At first I thought it was as simple as finding the right wavelength receiver, but now I understand the photodiode detect a range of wavelengths and the receiver's have filters so they only work when it get that frequency. I have all my other projects with ir sorted, but I have 2 more I am wanting to work out.
1st, I have some old laser tag guns and would like to test to see what frequency they put out, what would I need to look for in a photodiode to make sure it can see the full signal?
Would the basic atmega328 be able to read the signal fast enough to tell me if it's 10khz 30khz etc..
If not what would I need to research to understand the capture speed of the MC?
The other project is basically like the first, but would need an op amp I want to build a ir remote extender but, need to find the the frequency first so the question above sorts that out.
Its not clear from your question whether you want to ascertain the frequency of the LIGHT or the frequency of the carrier signal.
Photodiodes are used in fiber optic communication and can easily handle signals in the hundreds of MHz.
You cant measure frequencies in tens of kHz with an arduino, and would probably be best advised to use a frequency to voltage converter as described here
That's great will give it a read. (*Edit that is pure gold. I was concerned with my lack of an oscilloscope and the max samples I could get from an diy dso from an atmega32u4 or 328 was very low. Need to read more but that may have me covered I think.)
In short I want to be able to use existing store bought laser tag guns with homemade projects. I need to be able to detect the signal it puts out so I can buy the correct sensor.

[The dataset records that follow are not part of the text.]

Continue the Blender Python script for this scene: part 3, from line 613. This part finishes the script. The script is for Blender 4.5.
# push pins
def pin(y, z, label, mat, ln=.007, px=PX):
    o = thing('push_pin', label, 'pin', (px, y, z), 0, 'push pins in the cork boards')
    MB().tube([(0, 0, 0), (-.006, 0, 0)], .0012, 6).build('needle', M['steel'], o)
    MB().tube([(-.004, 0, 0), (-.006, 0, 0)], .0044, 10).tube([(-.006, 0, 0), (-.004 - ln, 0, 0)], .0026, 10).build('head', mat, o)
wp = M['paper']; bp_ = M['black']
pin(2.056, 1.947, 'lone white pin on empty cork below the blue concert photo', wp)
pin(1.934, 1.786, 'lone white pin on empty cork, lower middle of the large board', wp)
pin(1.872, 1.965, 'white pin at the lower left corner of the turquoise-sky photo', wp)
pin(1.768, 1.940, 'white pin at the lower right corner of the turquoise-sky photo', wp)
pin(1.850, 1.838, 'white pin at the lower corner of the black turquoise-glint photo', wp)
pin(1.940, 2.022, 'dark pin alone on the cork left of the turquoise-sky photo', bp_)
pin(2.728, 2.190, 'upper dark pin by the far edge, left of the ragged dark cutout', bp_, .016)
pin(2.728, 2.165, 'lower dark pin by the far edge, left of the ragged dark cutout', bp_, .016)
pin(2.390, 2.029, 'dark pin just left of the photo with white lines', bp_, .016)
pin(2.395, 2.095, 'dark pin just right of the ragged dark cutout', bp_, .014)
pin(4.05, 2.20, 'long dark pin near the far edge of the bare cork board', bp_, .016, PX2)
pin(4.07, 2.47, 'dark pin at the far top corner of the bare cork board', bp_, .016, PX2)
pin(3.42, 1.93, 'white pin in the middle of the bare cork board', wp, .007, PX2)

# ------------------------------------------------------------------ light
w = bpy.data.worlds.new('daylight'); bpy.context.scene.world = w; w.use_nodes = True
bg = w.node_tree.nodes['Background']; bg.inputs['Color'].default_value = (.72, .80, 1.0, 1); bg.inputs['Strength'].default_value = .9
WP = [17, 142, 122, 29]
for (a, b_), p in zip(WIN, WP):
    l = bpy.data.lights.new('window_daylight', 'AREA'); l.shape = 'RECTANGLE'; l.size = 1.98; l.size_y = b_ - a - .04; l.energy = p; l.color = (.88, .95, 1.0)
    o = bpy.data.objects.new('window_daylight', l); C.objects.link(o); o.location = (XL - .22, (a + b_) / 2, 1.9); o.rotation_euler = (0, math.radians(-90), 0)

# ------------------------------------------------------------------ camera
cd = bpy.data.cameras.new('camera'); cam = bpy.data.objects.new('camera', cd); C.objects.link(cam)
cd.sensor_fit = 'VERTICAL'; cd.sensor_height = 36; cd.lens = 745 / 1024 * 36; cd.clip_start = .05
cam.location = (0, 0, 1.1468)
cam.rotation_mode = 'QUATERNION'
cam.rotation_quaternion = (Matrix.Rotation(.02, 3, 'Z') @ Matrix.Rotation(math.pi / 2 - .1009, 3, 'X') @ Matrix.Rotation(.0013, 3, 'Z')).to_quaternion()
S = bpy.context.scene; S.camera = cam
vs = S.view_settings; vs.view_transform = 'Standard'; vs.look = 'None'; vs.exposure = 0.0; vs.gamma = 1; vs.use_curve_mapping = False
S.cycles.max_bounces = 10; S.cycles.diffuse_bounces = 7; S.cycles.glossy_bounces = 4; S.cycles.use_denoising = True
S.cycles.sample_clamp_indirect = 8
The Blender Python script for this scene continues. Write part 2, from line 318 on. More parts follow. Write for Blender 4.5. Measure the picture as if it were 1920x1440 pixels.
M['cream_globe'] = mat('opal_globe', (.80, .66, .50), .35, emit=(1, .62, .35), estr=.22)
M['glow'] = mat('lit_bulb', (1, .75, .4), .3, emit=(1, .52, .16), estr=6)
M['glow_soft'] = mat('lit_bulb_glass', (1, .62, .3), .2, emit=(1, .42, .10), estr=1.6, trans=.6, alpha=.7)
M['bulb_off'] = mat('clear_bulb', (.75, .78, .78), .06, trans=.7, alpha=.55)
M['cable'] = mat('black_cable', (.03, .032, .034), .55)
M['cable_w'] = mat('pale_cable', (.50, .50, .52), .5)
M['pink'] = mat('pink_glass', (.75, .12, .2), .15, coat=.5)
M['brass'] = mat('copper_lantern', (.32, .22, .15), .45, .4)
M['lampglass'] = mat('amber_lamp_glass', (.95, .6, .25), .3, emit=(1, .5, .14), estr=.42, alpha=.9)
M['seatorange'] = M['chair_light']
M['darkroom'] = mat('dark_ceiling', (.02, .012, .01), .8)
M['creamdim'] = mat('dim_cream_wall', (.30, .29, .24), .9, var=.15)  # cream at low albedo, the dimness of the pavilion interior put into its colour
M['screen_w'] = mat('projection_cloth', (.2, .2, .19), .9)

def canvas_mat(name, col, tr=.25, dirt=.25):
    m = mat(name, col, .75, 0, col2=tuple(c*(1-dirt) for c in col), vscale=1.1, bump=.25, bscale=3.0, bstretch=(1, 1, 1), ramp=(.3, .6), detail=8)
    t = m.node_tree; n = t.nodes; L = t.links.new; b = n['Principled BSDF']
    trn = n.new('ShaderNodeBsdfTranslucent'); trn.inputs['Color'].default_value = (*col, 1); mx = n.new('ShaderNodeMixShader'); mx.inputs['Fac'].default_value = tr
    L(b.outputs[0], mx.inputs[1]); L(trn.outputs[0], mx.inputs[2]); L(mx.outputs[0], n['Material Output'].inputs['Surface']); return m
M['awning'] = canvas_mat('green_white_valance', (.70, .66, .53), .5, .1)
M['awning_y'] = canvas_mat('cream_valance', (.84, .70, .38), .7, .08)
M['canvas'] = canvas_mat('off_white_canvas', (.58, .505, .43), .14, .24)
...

I believe that this is the same thing I want to do with my ir extender project. Be able to detect the signal from a remote so I can then buy correct sensors to build with.
An Arduino won't do analogRead() fast enough to capture the modulated waveform from an IR device, but it will do digitalRead() fast enough. Thus you could buy or build a photodiode or phototransistor circuit with a comparator to get a digital output of the IR signal.
Then you could put together a sketch to measure the interval between "On" and "Off" for the IR transmitter, buffer these up, and send to the serial port when the buffer fills. Alternately, there are very inexpensive USB logic analyzers available that are very handy for this sort of reverse engineering work.
Here, for instance is the "on" button waveform of a TV remote I had at hand, captured with a photodiode module and logic analyzer similar to those linked above. This capture was made using the open source sigrok/pulseview package.
johnerrington:
You cant measure frequencies in tens of kHz with an arduino,
Nonsense. That's not a particularly high frequency signal for an Arduino to count. Even SoftwareSerial can do 57600 bps.
I routinely count frequencies of ~300 kHz, and have done signals of a few MHz on a 16 MHz Arduino.
If you have no clue at all, try to measure the carrier wave frequency. It's probably 38 or 40 kHz or thereabouts, that are standard carrier frequencies used by IR remote controls and I would expect that your laser tag device uses one of those. When you have that frequency, get the matching TSOP sensor that can decode the signal for you.
johnerrington:
Photodiodes are used in fiber optic communication and can easily handle signals in the hundreds of MHz.
Ultra-fast comms photodiodes are exotic and probably expensive. Standard silicon photodiodes are not
normally this fast.
But if you're only looking to perform upto 100's of kHz to MHz, the standard reverse-biased transconductance
amplifier approach is the best for generic photo-diodes. The opamp will need to be fast (such as a video opamp).
I have no idea what your laser tag gun is or how it works.
However, what is known as "customer IR" uses light with wave length 940-950 nm. (IRDA devices use 890 nm.) Receivers for these devices are typically rather forgiving, for example 850-1050nm.
So I shall assume that you want to measure the modulation frequency, typically 36-40kHz, sometimes 56kHz, in some cases (old Bang & Olufsen) 455kHz.
For this (not 455kHz though), I recommend a dedicated "learner receiver" like the TSMP58000 or similar. (You local component dealer does not stock it; mouser.com is a reliable source.) The experiments I made with photo diodes indicated a very low sensitiviry, i.e. a very short range, only in the mm range, but they are definitely fast enough. A photo transistor however is more sensitive, but I suspect it is not fast enough; have not tried it though.
Here is a project using it. It can reliably measure the carrier of "normal" IR signals. Suitable software is Infrared4Arduino, available in the Arduino library manager with the name "Infrared", possibly together with AGirs (also available in the library manager).
Bad advice. These are demodulating receivers. "Demodulating" means that they remove the carrier signal. But they are good for their intended purpose...
bengtmartensson:
Bad advice. These are demodulating receivers. "Demodulating" means that they remove the carrier signal. But they are good for their intended purpose...
Which, in I estimate at least 99% of the situations, is exactly what you want to do. Also with a laser tag game - the moment OP knows the carrier frequency, they will have to demodulate it to get to the relevant part of the transmission: information such as a transmitter ID.